We’re at the beginning of a mental / environmental movement, and once people make that connection between advertizing and the media cartel and their own mental well-being, then the advertizing industry will be in deep shit. It will be a situation very similar to 30 years ago, when people started making connections between dirty air and dirty food and dirty water and their own physical well-being. That changed the world, and the mental / environmental movement will also change the world.
So the mental / environmental movement implies two ills of consumerism. One is that it fucks up the world and the other is it fucks up our selves as individuals.
Exactly. That’s my basic position. If I had to say what I have to say in a nutshell I would say our present system basically is ecologically unsustainable - it’s killing the planet - and it’s psychologically corrosive - it’s making us crazy. That one-two punch, that eco-psycho punch, is what is going to bring the current system down.
And at the heart of both of them is that the system is unable to say ‘enough’, that we have enough.
On the eco side, I would say that’s the heart of the eco system, but on the psycho side I would say it’s do with media concentration, that commercial systems have taken over society’s information delivery system and are now basically brainwashing us.
But on the psychological side, isn’t that basically telling people that at the moment, they don’t know what’s good for them?
Exactly.
But mightn’t people say, perhaps a bit like an addict: “I’m fine, I know exactly what’s good for me, and I want to go shopping”?
Yeah, they’re saying that all the time. I’d say at least 75% of the population is caught in a consumer trance, and they believe in the American Dream. I experience that every Buy Nothing Day when I go on radio talk shows, and these outraged Americans call up and can’t believe that somebody’s talking back against the American dream and telling people to consume less. The mainstream population literally doesn’t care, and that’s what cultural revolutions are all about.
But how do you avoid the accusation of elitism, that you are middle class people telling working class people how to live?
I don’t want to avoid that charge.

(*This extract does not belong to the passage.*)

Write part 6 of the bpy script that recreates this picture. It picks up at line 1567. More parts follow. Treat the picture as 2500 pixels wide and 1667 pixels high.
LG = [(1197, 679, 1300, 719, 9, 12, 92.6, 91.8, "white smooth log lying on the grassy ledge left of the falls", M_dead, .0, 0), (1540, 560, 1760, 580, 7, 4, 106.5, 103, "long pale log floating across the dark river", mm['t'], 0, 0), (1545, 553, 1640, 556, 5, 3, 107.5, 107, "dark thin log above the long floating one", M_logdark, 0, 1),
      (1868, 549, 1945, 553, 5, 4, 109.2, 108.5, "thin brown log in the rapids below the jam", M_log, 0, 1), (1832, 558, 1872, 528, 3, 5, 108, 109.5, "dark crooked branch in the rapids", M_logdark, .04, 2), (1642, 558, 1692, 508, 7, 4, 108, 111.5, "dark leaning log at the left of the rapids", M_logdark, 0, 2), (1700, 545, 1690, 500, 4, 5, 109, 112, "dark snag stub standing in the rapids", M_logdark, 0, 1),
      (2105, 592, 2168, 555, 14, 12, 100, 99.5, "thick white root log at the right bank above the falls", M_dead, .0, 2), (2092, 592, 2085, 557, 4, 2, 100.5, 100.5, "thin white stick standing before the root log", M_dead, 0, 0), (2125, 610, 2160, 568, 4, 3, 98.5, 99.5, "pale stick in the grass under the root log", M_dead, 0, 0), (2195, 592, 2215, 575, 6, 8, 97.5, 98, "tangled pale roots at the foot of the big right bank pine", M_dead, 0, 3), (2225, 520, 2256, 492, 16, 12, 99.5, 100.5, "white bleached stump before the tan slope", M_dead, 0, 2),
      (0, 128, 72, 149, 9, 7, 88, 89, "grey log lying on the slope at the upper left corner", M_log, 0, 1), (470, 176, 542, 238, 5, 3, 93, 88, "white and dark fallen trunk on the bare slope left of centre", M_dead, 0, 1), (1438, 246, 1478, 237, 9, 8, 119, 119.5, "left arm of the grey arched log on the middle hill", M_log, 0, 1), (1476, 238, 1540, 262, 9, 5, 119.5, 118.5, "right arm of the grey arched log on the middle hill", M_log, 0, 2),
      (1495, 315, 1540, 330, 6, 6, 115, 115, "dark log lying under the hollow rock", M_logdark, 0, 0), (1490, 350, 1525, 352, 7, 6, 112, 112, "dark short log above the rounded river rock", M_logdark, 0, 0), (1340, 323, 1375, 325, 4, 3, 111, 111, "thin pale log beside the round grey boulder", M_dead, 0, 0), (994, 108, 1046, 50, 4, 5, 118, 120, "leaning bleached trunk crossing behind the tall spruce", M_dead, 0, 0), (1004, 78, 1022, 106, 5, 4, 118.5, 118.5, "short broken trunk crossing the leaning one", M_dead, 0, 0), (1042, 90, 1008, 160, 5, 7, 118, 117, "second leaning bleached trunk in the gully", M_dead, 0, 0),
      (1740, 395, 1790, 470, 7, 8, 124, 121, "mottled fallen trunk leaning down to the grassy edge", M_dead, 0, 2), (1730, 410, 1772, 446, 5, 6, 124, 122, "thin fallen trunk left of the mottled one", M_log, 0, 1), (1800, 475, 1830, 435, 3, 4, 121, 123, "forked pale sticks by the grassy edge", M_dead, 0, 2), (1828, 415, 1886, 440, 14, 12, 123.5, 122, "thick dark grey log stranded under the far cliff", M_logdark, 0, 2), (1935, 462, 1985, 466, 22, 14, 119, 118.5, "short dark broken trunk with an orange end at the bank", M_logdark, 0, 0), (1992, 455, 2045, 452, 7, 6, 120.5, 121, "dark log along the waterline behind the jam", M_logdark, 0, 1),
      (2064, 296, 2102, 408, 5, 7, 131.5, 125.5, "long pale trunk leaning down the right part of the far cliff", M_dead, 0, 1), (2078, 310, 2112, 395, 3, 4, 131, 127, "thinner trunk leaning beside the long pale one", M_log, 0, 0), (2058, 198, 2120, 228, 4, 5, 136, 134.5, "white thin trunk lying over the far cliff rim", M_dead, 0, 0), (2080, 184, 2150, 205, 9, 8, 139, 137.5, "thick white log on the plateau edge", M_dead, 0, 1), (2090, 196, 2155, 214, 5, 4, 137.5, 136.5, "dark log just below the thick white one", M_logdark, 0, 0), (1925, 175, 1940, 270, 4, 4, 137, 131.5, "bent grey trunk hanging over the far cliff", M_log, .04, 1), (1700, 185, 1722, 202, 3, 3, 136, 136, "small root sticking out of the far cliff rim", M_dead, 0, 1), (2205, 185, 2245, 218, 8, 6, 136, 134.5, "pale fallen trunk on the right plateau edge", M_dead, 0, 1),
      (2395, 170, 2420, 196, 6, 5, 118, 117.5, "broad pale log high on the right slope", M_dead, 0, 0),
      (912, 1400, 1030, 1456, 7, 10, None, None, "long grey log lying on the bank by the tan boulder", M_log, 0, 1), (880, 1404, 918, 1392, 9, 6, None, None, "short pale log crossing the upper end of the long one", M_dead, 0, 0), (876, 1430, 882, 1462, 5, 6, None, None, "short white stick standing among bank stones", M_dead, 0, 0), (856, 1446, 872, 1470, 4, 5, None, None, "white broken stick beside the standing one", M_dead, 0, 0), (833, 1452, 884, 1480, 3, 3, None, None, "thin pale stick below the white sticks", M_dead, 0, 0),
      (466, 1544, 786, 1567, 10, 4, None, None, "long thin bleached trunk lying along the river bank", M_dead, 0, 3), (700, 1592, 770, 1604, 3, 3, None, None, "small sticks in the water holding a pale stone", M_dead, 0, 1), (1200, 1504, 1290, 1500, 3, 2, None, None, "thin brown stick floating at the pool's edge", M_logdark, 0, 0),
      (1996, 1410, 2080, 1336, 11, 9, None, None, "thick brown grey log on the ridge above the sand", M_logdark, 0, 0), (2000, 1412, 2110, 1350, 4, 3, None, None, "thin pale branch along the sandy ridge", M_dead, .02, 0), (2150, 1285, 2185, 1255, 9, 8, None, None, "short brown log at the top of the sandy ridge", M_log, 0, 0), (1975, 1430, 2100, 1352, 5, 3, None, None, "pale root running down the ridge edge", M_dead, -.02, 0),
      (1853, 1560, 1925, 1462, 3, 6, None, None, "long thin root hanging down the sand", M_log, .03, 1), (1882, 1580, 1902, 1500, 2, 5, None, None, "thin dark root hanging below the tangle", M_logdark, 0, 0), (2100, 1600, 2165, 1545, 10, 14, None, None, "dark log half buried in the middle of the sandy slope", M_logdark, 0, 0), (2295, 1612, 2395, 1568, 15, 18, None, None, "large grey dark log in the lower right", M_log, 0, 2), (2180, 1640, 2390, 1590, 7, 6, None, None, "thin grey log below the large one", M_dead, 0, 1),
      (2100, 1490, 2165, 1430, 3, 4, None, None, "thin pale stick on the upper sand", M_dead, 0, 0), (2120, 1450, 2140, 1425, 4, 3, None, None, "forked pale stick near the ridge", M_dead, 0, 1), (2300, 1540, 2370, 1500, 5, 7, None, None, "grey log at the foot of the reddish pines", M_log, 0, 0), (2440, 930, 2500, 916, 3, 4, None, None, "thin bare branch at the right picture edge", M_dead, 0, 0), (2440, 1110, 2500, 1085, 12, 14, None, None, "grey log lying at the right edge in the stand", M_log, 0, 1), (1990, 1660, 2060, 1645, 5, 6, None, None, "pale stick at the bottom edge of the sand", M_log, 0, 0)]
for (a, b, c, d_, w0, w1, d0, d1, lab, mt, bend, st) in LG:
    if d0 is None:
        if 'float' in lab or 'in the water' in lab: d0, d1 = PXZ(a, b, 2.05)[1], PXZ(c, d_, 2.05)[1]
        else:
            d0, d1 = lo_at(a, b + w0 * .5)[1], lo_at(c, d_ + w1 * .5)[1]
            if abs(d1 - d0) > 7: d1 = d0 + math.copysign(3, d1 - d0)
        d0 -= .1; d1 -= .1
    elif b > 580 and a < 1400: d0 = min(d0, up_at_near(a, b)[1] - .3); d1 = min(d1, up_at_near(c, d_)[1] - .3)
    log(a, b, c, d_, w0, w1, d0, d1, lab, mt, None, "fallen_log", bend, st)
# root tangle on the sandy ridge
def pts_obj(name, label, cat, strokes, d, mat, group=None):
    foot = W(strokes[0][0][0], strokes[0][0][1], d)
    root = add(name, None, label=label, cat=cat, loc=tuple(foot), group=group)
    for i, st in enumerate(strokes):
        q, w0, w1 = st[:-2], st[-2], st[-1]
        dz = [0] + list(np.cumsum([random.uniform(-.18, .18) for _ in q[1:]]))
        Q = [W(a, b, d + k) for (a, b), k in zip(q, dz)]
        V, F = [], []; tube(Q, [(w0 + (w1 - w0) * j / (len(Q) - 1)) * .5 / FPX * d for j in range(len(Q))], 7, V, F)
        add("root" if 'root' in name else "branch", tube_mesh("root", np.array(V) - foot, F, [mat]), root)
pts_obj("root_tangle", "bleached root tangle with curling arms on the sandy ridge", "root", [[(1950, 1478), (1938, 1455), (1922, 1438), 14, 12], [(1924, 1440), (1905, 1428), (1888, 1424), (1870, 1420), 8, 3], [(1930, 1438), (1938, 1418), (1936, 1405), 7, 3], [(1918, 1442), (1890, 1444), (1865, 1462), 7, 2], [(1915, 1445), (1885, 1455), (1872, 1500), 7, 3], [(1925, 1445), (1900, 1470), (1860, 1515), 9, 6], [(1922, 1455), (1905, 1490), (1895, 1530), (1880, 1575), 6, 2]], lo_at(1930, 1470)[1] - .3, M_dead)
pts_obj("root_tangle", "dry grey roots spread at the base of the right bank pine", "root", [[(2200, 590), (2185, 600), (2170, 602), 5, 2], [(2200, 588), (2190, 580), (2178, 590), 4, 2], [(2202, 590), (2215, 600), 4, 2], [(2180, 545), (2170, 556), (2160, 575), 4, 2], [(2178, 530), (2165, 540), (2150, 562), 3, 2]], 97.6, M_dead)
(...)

People are throwing that at me all the time, and I just throw it back in their faces. I tell them ‘You’ve been brainwashed’. I’m accusing them as well, I’m accusing them of being brainwashed.
And politicians will probably say, a less consumer society will mean less production, less growth, less employment, less money for welfare. I’m sure that’s what they would say. What would you say to them?
I would say our system at the moment is a destructive system. We’re using up the natural capital of the planet in pursuit of the short-term growth that we believe in now. I would also point out that at the moment we don’t know how to measure progress, like GDP, which tell us that we’ve grown, and other measures of progress that show the good as well as the bad show we haven’t been making any progress since the 1970s, we’re going down. If you start putting a value on climate change, or the fact that the salmon runs in the Pacific North West are drying up, and the cod fish in the Atlantic has disappeared - once you start putting a money value on the negative aspects of our economic system, then you’ll find we’ve been making negative progress since the 1970s. So I would say to the politicians and the economic policy-makers, I would say ‘Learn how to measure progress properly, then we can talk about how to make progress.’
One of consumerism’s practical uses is as a distraction, as an opiate. We’ve always had opiates of one kind or another - whether it’s religion, Stalinism or consumerism. If we limit consumerism as a distraction, what would you replace it with, an an alternate system of distraction.
I’ve been asked that question many times and I can never answer it. I say something like: “God knows what will happen after the next paradigm shift or after this next cultural revolution. We will be left with a grim situation where climate change is out of control, and we may be in a situation like the 1930s where our economic system is in tatters. And then from the bottom up we’ll have to build a new system, and at the moment, I have no idea how that system will look. I have a few ideas, but basically I’d rather live that. I hope that before I die I can live that rather than predict what it will be. To me that prediction is kind of facile.
Do you think it will be like waking up from a dream?
Yeah, I think so. All of a sudden people will wake up one day, after the Dow Jones has gone down by 7,000 points, and say: ”What the fuck is going on?” They’ll just see their life as they know it collapse around them. And then they’ll have to pick up the pieces and learn to live again.